— Start of Material provided —
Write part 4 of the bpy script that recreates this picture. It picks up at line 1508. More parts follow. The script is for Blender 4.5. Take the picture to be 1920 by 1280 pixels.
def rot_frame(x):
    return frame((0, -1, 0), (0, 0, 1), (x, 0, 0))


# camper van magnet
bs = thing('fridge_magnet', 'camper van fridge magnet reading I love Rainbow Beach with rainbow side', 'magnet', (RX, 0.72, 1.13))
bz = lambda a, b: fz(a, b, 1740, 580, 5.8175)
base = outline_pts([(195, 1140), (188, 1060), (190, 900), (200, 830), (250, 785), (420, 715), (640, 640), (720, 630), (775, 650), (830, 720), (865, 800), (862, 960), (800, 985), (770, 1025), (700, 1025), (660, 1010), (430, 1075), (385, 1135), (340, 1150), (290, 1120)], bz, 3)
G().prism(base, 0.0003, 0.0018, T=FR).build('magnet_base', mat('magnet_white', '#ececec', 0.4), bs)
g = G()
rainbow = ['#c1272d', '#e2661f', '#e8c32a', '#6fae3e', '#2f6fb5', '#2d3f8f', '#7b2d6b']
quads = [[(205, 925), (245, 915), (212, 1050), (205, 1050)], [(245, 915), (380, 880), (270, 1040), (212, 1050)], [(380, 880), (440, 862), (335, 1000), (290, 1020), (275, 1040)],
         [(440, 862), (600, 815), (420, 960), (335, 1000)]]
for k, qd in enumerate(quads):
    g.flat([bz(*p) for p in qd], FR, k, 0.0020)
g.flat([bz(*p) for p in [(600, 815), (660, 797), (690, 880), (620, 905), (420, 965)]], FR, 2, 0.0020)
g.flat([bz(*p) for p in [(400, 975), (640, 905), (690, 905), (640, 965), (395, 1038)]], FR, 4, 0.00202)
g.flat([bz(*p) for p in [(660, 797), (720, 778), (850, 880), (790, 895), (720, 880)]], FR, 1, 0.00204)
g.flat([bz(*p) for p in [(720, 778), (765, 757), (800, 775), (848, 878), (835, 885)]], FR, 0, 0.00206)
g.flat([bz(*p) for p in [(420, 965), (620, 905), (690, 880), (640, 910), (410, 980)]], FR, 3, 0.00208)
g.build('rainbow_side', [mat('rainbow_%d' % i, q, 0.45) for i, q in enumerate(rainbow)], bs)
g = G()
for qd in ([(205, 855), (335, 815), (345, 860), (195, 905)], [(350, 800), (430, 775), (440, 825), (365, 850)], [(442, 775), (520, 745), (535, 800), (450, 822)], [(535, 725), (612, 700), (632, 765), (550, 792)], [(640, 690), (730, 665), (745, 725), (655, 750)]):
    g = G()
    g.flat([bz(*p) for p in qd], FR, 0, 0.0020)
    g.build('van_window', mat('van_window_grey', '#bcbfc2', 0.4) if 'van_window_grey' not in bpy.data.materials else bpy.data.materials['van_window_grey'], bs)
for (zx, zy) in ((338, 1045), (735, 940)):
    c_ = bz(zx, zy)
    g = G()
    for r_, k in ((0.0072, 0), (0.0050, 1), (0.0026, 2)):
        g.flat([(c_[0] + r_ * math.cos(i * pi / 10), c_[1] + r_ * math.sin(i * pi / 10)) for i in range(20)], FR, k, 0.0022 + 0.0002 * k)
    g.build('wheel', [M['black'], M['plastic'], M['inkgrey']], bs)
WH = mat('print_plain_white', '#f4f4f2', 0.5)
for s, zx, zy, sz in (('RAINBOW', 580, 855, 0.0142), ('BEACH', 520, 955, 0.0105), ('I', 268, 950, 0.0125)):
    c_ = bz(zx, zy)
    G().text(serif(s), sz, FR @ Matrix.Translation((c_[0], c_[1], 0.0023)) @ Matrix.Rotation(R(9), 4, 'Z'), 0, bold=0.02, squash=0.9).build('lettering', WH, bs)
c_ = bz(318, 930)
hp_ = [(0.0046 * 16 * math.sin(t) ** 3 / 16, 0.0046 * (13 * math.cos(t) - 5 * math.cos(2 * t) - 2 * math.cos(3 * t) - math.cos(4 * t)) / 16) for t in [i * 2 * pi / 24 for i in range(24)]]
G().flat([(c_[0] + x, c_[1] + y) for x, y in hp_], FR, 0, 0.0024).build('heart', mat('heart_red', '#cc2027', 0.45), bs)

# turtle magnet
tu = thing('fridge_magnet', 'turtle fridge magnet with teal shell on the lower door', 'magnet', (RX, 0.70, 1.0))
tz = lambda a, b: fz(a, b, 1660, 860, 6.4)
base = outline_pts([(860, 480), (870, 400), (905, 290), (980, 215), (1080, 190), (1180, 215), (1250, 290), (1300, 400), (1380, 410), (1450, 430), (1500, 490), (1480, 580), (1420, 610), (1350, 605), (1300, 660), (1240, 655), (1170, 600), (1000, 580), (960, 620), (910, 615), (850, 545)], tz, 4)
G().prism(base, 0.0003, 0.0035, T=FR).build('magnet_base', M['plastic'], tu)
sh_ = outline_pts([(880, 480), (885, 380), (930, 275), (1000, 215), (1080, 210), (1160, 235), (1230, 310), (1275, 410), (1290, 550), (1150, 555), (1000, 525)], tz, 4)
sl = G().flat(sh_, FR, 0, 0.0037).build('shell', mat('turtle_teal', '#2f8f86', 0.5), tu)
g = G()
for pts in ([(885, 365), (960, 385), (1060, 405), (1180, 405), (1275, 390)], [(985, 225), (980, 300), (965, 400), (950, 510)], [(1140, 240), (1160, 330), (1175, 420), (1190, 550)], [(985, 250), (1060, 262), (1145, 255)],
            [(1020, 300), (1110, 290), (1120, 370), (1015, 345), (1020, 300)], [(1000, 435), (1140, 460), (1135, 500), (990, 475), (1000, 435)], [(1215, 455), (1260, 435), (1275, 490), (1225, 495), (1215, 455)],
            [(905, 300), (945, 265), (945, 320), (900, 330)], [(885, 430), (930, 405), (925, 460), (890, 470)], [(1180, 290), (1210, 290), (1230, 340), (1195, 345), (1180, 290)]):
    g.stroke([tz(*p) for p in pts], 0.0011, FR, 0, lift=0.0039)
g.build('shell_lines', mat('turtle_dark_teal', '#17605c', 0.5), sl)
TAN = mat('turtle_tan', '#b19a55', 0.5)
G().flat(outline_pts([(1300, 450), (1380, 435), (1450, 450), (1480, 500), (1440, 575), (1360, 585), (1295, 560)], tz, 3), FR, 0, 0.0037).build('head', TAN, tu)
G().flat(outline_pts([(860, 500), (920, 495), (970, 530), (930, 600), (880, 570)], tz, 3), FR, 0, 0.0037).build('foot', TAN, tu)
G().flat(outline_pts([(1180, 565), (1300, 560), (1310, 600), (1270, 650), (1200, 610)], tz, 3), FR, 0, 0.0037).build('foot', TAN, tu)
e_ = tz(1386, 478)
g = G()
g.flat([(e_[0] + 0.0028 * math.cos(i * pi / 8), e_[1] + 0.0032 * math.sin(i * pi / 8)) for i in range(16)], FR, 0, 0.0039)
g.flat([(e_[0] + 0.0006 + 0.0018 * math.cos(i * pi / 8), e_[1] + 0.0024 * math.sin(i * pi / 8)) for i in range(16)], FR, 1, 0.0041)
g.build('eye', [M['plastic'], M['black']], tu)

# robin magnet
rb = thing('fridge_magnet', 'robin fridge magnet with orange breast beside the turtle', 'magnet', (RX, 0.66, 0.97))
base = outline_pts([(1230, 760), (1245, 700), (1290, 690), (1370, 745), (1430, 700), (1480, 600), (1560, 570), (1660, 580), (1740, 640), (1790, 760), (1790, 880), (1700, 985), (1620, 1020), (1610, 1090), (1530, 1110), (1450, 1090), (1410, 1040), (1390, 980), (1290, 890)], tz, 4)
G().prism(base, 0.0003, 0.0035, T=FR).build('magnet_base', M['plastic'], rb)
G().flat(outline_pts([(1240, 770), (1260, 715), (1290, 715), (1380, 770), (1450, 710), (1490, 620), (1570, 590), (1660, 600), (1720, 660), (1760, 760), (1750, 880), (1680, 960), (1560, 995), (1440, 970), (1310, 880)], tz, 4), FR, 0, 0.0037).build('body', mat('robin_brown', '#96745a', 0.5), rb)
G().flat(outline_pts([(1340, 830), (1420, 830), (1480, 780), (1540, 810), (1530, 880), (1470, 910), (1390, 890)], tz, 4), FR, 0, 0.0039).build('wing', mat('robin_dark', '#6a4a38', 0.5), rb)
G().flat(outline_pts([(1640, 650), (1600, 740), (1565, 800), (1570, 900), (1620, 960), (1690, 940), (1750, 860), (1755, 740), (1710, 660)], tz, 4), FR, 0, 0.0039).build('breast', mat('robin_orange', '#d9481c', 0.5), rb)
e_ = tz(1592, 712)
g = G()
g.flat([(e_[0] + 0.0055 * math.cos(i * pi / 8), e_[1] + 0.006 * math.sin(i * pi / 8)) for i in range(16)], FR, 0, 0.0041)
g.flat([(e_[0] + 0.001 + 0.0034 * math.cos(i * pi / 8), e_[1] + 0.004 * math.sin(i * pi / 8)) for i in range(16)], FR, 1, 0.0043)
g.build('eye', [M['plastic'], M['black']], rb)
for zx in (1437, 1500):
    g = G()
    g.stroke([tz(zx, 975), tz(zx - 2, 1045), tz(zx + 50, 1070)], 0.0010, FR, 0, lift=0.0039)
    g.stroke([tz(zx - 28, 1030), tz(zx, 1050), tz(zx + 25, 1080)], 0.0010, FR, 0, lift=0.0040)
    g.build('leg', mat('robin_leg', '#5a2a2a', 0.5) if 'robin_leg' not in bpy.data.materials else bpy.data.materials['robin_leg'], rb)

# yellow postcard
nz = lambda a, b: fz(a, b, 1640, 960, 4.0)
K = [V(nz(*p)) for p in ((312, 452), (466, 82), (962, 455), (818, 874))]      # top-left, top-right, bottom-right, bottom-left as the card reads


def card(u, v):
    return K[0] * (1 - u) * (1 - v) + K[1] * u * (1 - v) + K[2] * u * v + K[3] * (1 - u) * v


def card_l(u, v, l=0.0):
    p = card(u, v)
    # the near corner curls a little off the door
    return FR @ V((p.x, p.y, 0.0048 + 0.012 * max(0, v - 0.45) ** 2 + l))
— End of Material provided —
— Start of Material provided —
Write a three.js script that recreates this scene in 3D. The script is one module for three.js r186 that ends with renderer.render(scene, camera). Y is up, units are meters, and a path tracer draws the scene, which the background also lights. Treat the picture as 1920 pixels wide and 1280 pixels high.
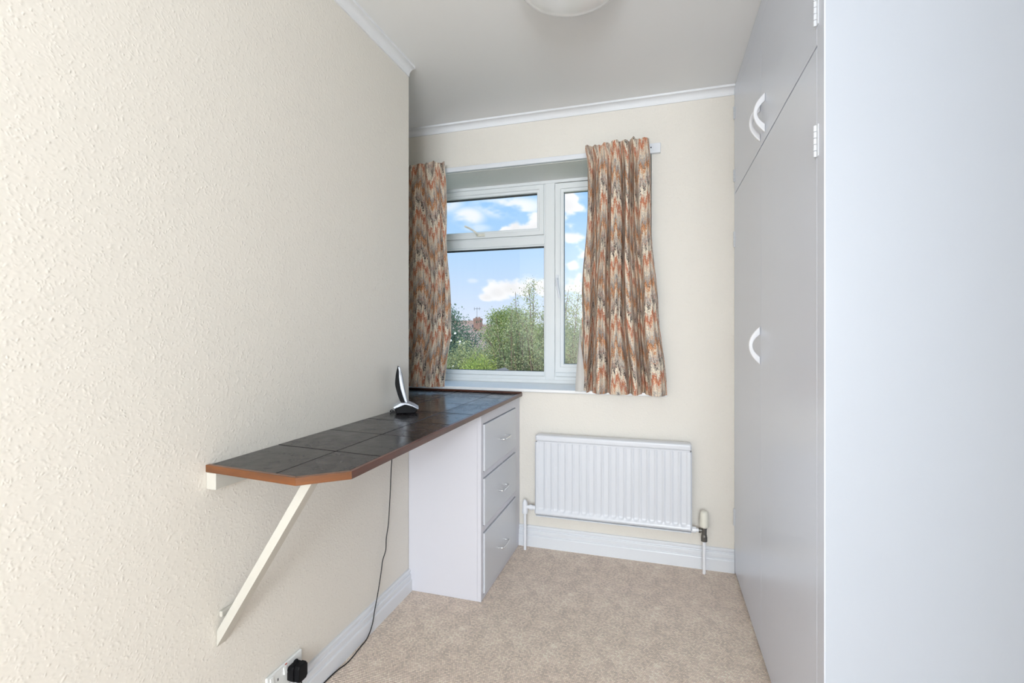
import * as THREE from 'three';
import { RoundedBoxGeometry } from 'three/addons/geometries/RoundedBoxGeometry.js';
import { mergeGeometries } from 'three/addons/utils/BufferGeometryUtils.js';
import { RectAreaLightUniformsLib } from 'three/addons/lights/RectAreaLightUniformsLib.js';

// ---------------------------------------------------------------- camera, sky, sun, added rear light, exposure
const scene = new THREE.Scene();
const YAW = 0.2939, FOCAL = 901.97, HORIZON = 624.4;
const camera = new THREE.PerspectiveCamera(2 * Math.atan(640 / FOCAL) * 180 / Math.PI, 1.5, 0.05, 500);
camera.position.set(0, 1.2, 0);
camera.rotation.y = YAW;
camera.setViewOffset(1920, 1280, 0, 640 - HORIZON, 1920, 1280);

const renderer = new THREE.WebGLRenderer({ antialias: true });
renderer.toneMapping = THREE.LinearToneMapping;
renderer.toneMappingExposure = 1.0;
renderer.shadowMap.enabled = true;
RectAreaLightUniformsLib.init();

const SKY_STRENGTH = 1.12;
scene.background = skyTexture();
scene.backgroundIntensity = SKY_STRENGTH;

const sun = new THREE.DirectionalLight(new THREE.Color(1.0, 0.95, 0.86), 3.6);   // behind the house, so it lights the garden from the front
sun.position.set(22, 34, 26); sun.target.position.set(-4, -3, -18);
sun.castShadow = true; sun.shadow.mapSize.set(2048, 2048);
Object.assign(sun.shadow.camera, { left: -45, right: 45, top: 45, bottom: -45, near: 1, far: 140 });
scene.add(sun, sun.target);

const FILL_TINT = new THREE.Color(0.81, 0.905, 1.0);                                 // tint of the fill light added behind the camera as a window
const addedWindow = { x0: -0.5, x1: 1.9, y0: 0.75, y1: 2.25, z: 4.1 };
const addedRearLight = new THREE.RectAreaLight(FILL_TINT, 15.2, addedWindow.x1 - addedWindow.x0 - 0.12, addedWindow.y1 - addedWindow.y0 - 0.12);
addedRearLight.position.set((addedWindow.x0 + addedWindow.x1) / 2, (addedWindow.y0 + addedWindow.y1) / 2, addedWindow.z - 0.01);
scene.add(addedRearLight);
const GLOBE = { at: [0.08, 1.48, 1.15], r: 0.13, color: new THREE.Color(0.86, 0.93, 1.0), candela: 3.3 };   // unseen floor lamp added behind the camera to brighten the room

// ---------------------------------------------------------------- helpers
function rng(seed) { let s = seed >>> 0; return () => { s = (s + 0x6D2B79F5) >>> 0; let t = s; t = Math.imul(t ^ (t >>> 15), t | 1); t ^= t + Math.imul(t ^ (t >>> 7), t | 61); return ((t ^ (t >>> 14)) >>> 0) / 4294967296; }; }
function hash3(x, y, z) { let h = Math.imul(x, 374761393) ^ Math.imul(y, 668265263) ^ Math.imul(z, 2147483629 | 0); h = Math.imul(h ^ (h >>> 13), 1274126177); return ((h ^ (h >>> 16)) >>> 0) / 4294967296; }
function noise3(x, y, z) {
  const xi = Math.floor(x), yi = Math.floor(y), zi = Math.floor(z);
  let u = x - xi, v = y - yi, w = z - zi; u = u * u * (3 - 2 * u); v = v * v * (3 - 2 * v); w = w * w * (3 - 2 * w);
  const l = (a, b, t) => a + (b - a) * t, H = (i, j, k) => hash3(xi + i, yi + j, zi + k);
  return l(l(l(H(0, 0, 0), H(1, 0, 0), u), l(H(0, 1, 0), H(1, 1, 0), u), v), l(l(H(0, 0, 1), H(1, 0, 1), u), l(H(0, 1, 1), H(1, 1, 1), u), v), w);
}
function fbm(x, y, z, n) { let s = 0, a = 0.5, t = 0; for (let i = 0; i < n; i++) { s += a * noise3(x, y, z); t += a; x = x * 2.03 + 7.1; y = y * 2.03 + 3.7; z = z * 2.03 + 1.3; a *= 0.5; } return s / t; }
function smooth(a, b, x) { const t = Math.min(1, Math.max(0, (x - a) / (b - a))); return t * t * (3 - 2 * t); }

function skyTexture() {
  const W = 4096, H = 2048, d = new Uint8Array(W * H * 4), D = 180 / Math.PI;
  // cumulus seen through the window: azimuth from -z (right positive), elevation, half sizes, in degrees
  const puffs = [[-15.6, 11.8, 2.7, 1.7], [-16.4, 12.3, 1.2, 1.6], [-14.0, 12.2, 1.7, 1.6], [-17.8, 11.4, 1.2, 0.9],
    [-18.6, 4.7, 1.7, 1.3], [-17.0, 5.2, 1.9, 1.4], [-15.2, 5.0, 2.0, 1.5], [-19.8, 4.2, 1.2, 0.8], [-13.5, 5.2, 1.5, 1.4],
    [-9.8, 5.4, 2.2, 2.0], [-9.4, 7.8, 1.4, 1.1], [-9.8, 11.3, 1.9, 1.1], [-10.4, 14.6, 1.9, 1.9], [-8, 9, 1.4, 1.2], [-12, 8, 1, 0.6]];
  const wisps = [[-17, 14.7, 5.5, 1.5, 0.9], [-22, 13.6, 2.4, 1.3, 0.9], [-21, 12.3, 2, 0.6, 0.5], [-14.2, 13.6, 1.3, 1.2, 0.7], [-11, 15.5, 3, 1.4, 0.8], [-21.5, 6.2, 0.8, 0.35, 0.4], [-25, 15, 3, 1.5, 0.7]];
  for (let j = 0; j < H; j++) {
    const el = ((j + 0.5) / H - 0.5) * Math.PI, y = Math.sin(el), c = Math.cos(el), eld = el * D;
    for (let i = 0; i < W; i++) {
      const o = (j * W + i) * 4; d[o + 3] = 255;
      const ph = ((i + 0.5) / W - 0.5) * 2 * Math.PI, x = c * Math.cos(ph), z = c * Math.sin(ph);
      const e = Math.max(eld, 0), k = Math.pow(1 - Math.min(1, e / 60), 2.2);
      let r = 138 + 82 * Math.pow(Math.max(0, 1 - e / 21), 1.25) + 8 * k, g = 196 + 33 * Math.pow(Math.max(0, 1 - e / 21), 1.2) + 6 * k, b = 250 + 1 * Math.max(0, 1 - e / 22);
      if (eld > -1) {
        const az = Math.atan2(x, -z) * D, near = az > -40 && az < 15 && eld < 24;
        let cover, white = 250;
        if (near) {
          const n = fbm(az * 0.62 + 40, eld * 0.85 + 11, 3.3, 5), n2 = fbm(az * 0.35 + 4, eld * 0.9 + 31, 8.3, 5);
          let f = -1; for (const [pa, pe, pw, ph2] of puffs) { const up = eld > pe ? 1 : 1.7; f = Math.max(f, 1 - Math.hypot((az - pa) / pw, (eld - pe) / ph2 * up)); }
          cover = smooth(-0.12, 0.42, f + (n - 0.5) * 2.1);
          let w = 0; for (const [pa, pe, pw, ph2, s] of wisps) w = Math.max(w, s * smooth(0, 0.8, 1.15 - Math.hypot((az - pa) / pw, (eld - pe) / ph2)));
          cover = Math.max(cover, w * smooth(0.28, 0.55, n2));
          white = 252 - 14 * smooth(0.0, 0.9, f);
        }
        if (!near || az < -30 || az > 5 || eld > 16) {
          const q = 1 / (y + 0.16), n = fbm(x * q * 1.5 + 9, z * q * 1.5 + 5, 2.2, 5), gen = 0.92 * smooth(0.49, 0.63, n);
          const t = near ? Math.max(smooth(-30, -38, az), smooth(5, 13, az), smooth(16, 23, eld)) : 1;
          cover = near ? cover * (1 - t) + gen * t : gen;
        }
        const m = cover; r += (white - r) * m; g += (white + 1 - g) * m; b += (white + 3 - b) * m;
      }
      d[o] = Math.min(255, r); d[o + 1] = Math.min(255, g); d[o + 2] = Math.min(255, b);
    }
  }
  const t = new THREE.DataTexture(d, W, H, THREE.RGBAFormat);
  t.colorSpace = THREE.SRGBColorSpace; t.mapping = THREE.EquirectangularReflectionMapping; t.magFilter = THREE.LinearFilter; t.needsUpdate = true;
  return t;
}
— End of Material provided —
— Start of Material provided —
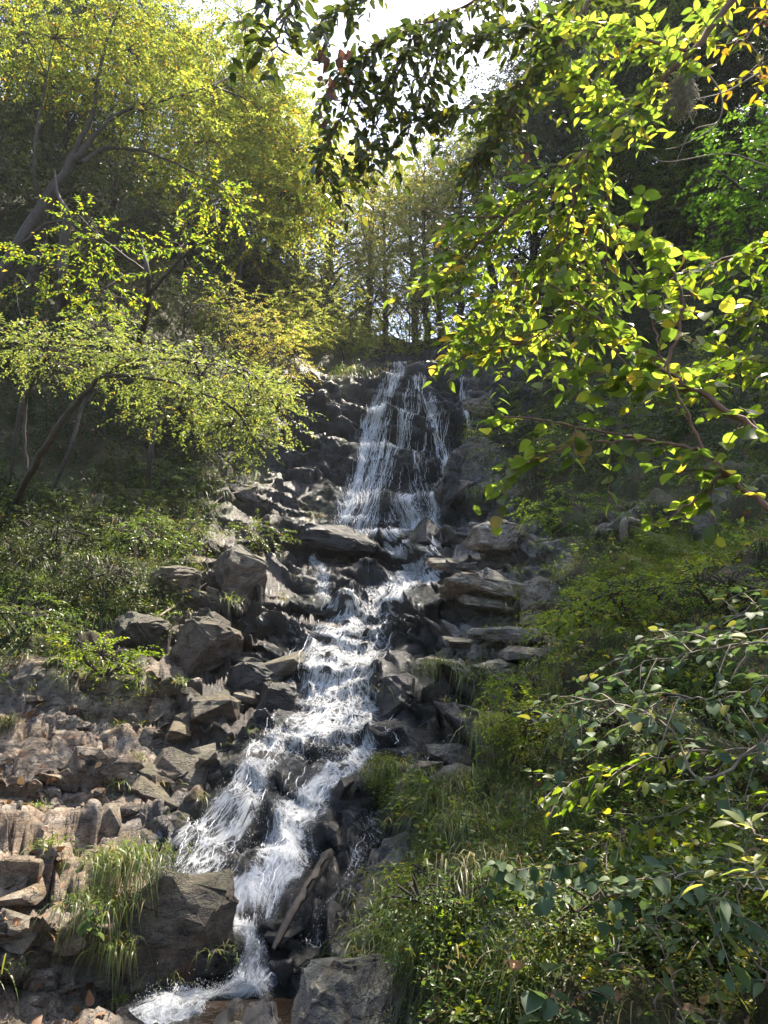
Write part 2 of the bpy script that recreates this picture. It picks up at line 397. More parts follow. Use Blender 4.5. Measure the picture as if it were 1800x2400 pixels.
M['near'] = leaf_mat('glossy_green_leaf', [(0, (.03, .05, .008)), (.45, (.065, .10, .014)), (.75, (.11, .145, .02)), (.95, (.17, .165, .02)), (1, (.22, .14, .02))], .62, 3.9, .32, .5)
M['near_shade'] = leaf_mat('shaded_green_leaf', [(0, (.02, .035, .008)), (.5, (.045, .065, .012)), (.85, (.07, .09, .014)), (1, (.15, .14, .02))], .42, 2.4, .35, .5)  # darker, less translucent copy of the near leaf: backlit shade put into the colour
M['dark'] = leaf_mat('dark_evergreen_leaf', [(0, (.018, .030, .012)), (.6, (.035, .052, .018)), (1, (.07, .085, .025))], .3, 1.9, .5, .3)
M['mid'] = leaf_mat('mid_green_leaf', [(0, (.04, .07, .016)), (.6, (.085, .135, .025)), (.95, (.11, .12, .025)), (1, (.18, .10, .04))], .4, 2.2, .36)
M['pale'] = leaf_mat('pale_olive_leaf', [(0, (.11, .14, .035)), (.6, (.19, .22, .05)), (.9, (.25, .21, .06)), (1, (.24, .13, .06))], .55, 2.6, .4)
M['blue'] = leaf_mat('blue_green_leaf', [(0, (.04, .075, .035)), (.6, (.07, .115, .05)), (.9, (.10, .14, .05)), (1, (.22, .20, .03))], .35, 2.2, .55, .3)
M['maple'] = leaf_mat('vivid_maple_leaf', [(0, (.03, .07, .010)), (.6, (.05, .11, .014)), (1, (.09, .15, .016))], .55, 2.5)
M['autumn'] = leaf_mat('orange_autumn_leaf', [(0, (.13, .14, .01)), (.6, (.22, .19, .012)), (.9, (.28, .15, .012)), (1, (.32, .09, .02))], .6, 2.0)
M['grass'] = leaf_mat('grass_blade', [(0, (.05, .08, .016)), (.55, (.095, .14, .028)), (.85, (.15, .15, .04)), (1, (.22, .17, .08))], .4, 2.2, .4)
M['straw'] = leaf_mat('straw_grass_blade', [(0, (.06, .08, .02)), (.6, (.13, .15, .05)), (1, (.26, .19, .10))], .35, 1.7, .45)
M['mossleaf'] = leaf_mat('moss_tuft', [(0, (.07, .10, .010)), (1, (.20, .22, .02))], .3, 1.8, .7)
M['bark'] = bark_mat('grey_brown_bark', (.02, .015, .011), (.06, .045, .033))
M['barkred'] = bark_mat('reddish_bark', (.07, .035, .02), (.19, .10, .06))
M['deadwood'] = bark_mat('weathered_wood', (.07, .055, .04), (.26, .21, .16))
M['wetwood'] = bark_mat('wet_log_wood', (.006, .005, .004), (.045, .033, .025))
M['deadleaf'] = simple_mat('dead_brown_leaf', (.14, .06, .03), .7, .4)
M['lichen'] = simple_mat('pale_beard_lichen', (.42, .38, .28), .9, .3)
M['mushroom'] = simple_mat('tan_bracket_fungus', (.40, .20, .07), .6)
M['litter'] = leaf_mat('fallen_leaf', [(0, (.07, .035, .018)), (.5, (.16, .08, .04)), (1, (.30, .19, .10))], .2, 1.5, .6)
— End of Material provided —
Given task: Exactly as written, quote the lines from the one that has "Write part 4" down to the one that has "return frame((0, -1, 0), (0, 0, 1), (x, 0, 0))", and include both.

Reply:
Write part 4 of the bpy script that recreates this picture. It picks up at line 1508. More parts follow. The script is for Blender 4.5. Take the picture to be 1920 by 1280 pixels.
def rot_frame(x):
    return frame((0, -1, 0), (0, 0, 1), (x, 0, 0))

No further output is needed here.